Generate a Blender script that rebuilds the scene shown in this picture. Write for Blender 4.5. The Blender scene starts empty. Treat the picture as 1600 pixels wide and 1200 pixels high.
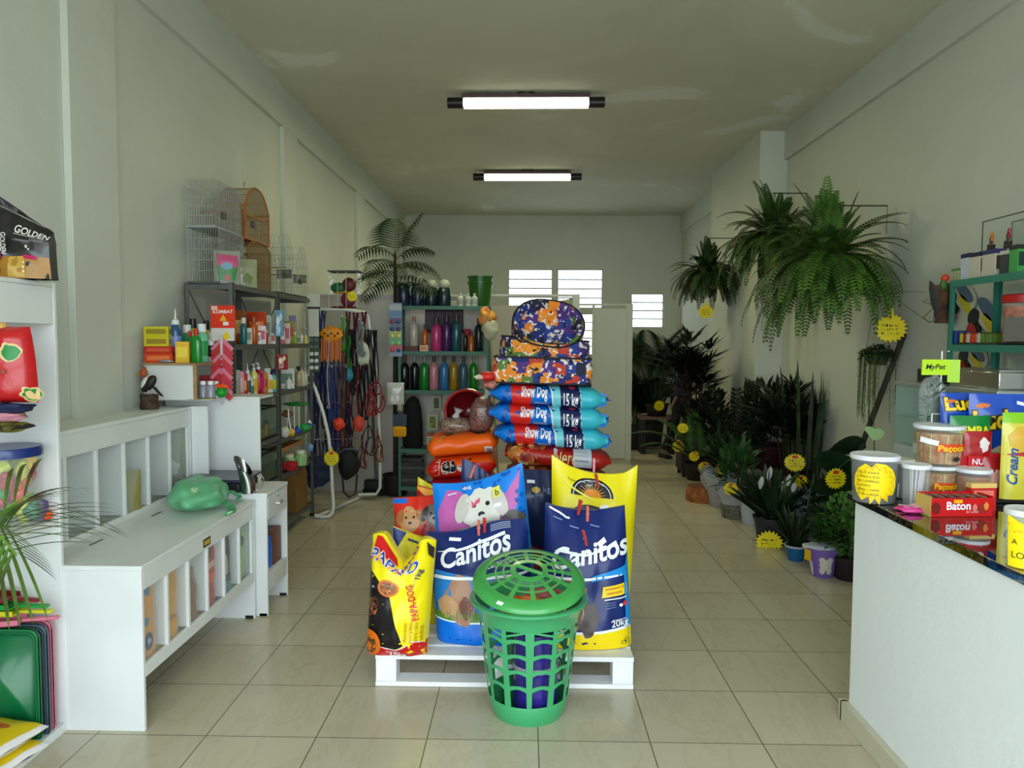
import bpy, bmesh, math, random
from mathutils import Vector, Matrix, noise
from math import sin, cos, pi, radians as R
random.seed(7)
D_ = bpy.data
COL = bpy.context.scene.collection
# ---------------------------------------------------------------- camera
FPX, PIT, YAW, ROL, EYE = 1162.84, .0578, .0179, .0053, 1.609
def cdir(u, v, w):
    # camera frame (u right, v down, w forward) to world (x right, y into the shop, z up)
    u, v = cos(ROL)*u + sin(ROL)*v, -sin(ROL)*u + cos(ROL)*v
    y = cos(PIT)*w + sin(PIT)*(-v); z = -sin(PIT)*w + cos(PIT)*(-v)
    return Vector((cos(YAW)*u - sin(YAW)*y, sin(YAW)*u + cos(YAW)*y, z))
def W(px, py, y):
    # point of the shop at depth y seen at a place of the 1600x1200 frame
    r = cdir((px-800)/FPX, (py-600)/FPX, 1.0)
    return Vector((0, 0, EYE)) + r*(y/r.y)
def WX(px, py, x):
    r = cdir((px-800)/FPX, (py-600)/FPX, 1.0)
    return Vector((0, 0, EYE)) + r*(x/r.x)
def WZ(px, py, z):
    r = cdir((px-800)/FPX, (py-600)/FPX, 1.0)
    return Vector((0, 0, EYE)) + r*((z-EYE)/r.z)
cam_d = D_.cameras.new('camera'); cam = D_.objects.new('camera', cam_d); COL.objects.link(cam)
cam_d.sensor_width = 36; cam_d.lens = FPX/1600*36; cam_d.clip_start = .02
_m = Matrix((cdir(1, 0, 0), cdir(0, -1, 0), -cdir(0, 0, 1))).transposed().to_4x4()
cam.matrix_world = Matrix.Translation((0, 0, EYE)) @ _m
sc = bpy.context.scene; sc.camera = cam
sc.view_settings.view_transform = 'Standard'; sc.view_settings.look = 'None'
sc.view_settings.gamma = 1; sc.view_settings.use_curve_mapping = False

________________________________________

__Job__. Quote the listing above in full, except for the pictures.

__Solution for this exercise__.
Generate a Blender script that rebuilds the scene shown in this picture. Write for Blender 4.5. The Blender scene starts empty. Treat the picture as 1600 pixels wide and 1200 pixels high.
import bpy, bmesh, math, random
from mathutils import Vector, Matrix, noise
from math import sin, cos, pi, radians as R
random.seed(7)
D_ = bpy.data
COL = bpy.context.scene.collection
# ---------------------------------------------------------------- camera
FPX, PIT, YAW, ROL, EYE = 1162.84, .0578, .0179, .0053, 1.609
def cdir(u, v, w):
    # camera frame (u right, v down, w forward) to world (x right, y into the shop, z up)
    u, v = cos(ROL)*u + sin(ROL)*v, -sin(ROL)*u + cos(ROL)*v
    y = cos(PIT)*w + sin(PIT)*(-v); z = -sin(PIT)*w + cos(PIT)*(-v)
    return Vector((cos(YAW)*u - sin(YAW)*y, sin(YAW)*u + cos(YAW)*y, z))
def W(px, py, y):
    # point of the shop at depth y seen at a place of the 1600x1200 frame
    r = cdir((px-800)/FPX, (py-600)/FPX, 1.0)
    return Vector((0, 0, EYE)) + r*(y/r.y)
def WX(px, py, x):
    r = cdir((px-800)/FPX, (py-600)/FPX, 1.0)
    return Vector((0, 0, EYE)) + r*(x/r.x)
def WZ(px, py, z):
    r = cdir((px-800)/FPX, (py-600)/FPX, 1.0)
    return Vector((0, 0, EYE)) + r*((z-EYE)/r.z)
cam_d = D_.cameras.new('camera'); cam = D_.objects.new('camera', cam_d); COL.objects.link(cam)
cam_d.sensor_width = 36; cam_d.lens = FPX/1600*36; cam_d.clip_start = .02
_m = Matrix((cdir(1, 0, 0), cdir(0, -1, 0), -cdir(0, 0, 1))).transposed().to_4x4()
cam.matrix_world = Matrix.Translation((0, 0, EYE)) @ _m
sc = bpy.context.scene; sc.camera = cam
sc.view_settings.view_transform = 'Standard'; sc.view_settings.look = 'None'
sc.view_settings.gamma = 1; sc.view_settings.use_curve_mapping = False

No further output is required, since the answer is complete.